New Jersey, Oregon, Delaware See Boost in Gun-Control Group Rankings

The gulf between red and blue states and their approach to gun laws grew wider in 2022.

That’s according to a new report from the gun-control group Everytown for Gun Safety. In its latest “Gun Law Rankings” report for 2023, the group noted that blue states New Jersey, Oregon, and Delaware climbed the rankings of states with the strictest gun laws. Meanwhile, red states Ohio, Georgia, Alabama, and Indiana all dropped in the rankings, primarily due to passing permitless gun carry the prior year.

The rankings show how the country’s single largest gun-control organization views policy successes and failures. Everytown compiled its rankings based on a state-by-state evaluation of 50 different select policies weighted by a mix of subjective and objective criteria. The highest weighted policies, those the group refers to as “foundational,” include gun-related measures such as universal background check or permit-to-purchase requirements, red flag laws, “Stand Your Ground” laws, and various gun-carry regulations.

Other policies included in the criteria were less directly related to gun issues, including whether a state restricts qualified immunity for police officers, collects police use of force data, and has a law enforcement officer’s bill of rights.

The rankings also provide insight into the growing polarization of gun politics. Once an issue that blurred political lines, the rankings are further evidence that the fate of gun legislation now hinges mainly on the political makeup of a given state. In deep blue states with little Republican opposition, gun-control laws continue to proliferate even among states with strict regulations on the books for years, earning them ever-higher rankings from Everytown. Conversely, Republican-controlled states have tended to pass new protections for gun owners and rollbacks on gun carry restrictions, which have resulted in lower marks from the group.

Overall, California retained its spot atop the list of states with the strictest gun laws. On the flip side, Mississippi remained at the very bottom of the rankings as the state Everytown claims has the least restrictive gun laws. New Jersey saw one of the largest jumps in rank, cracking the top five strictest states for the first time. The Garden State moved from eighth to fourth on the list after passing its sweeping new concealed carry law late last year. Oregon also made the top ten for the first time, moving from eleventh to ninth on the list, due to the passage of an initiative that bans commonly owned ammunition magazines and requires a permit to purchase a firearm. Both laws currently face multiple legal challenges.

Everytown also claimed that its rankings correlate with the rate of gun violence in each state. The group said that states with “strong gun safety policies” have lower rates of gun violence, while states with “weaker gun laws” have higher rates of violence.

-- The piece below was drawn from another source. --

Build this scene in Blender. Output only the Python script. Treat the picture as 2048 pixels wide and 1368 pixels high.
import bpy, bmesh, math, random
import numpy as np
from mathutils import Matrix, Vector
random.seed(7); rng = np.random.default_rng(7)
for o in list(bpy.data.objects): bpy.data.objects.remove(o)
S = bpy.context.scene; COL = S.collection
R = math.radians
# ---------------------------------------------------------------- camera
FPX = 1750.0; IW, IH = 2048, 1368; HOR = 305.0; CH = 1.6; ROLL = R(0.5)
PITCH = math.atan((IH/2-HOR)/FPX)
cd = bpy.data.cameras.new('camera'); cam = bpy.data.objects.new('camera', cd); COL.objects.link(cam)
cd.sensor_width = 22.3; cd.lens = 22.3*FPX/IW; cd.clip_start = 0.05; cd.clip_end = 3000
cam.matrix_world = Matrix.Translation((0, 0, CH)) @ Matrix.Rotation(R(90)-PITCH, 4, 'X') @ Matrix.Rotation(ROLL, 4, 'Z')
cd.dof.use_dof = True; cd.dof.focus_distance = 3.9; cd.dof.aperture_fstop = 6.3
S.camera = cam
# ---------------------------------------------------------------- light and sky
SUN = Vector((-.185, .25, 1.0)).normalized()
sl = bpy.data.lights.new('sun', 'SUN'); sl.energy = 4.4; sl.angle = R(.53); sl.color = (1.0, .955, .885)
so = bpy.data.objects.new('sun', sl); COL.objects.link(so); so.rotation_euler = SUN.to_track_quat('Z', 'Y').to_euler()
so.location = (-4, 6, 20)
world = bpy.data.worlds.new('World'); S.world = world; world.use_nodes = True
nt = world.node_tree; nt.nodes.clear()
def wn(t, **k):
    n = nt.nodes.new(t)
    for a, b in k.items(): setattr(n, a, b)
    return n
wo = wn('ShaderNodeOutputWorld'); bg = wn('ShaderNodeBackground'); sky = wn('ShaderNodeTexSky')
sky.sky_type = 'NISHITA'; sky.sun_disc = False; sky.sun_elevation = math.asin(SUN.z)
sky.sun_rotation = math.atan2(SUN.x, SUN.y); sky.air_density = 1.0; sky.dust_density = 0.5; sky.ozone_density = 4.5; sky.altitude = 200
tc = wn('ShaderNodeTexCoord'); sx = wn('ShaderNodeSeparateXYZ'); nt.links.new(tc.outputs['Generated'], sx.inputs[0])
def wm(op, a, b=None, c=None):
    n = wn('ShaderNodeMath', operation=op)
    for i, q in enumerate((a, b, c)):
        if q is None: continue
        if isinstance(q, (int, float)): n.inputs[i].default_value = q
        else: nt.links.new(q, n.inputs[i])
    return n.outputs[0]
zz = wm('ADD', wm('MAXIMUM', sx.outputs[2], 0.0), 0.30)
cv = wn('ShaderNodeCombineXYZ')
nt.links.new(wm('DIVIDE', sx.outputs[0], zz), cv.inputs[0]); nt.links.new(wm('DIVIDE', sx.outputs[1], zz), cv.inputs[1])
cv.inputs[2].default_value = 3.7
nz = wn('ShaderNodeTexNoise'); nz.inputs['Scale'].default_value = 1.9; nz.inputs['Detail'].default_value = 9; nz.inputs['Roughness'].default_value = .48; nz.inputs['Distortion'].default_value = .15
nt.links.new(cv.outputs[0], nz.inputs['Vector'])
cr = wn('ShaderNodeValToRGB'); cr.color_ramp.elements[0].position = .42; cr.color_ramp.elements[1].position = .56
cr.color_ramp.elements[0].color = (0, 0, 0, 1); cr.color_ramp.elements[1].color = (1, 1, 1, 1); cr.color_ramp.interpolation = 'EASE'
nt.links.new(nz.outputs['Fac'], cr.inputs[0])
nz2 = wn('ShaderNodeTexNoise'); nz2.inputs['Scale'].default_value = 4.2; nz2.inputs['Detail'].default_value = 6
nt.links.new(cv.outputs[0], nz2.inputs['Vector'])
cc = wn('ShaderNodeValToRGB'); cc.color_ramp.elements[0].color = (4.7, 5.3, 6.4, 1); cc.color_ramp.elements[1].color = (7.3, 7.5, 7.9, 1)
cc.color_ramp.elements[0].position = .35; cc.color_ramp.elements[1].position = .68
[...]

“The updated gun law rankings show once again the direct correlation between the strength of a state’s gun laws and the magnitude of its gun violence crisis,” Nick Suplina, Everytown’s Senior VP of Law and Policy, said in a statement. “States at the top of this list are national leaders because what they are doing is enhancing public safety. States at the bottom, on the other hand, are playing politics with our lives.”

The group defines “gun violence” in its report using the CDC’s 2021 gun death rate statistics, which include suicide and accidental deaths. Roughly 56 percent of all gun deaths in 2021 were suicides, according to the CDC.

Overall, states in the top tier of strictest gun laws, such as Hawaii and Massachusetts, had among the lowest gun death rates in 2021. However, states like Illinois and Maryland, also rated “national leaders” in the top tier, had worse than average gun death rates the same year. Likewise, the state of New Hampshire, grouped in the tier of “national failures” for having few gun restrictions, had nearly half the average gun death rate in 2021, according to Everytown’s report.

Everytown claims the discrepancies are due to several factors, including the gun ownership rate in each state and how strict the gun laws in neighboring states are. It argued that states with looser gun laws were to blame for the high gun death rates in states with strict gun laws.

“Notable strong law states like Illinois and Maryland remain plagued with high gun violence in their biggest cities—in large part because they’re targeted by traffickers,” the group said in its report.

On the other hand, the group credited states with strict gun laws for the low gun death rates in neighboring areas that don’t restrict firearms in the same way.

“At the other end of the scale, states like New Hampshire, Vermont, and Rhode Island have unusually low gun death rates compared with their somewhat weaker policies, in part because they are buffered by robust laws among other states in the region,” it said.

However, gun-rights advocates have long contested those explanations, and it remains an ongoing debate.